In questi giorni carichi di incertezza leggo “Finchè morte non sopraggiunga” (1971) di Amos Oz e rifletto sulla paura.
Ho paura di noi adulti quando non sappiamo assumerci le nostre responsabilità e le scarichiamo sui ragazzi, causa di ogni male, e così li consegniamo ancora di più alla rabbia e alla solitudine.
Ho paura di chi pontifica di libertà sottratta e forse dovrebbe riflettere di più sulla miseria della propria condizione, se una mascherina è una minaccia!
Ho paura di quanti pensano di sapere tutto ma non devono fare nulla che li impegni personalmente.
Ho paura di chi non vuole vedere, perché è più comodo pensare a complotti e oscuri poteri e in questo modo ci si deresponsabilizza.
Ho paura perché non sappiamo più imparare dall’esperienza e dalla storia, e ci ritroviamo a commettere gli stessi errori.
Ho paura di chi cavalca l’onda della rabbia e della disperazione e per bieco interesse personale si fa forte del dolore e della sofferenza di tanti.
Ho paura di chi porta alta la bandiera dell’antifascismo sanitario e in fondo sbandiera solo il proprio egoismo e la perdita del senso di comunità.
Ho paura di non saper trovare le parole per spiegare a mia figlia perché la sua formazione culturale, umana e sociale, il suo futuro sono stati sacrificati in nome di interessi vergognosi.
Ho paura di un paese che punta il dito sulla scuola, i cinema, i teatri, i luoghi di cultura e di crescita ma non ha fatto tutto quello che forse poteva per tutelare i giovani e l’anima di un popolo.

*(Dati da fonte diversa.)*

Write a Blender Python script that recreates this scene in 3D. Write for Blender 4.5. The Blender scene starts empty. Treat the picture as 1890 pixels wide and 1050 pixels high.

Sento però anche la speranza in chi ogni giorno lotta, crede, spera, si impegna per i più deboli, i giovani, i vecchi, i malati, gli sfruttati, le persone senza prospettiva, gli artigiani, i commercianti.
Ho speranza in chi accetta di perdere quotidianamente un po’ dei propri diritti inalienabili per il bene comune e per chi i diritti non ce li ha.
Ho speranza perchè ora più che mai bisogna restare umani e uniti!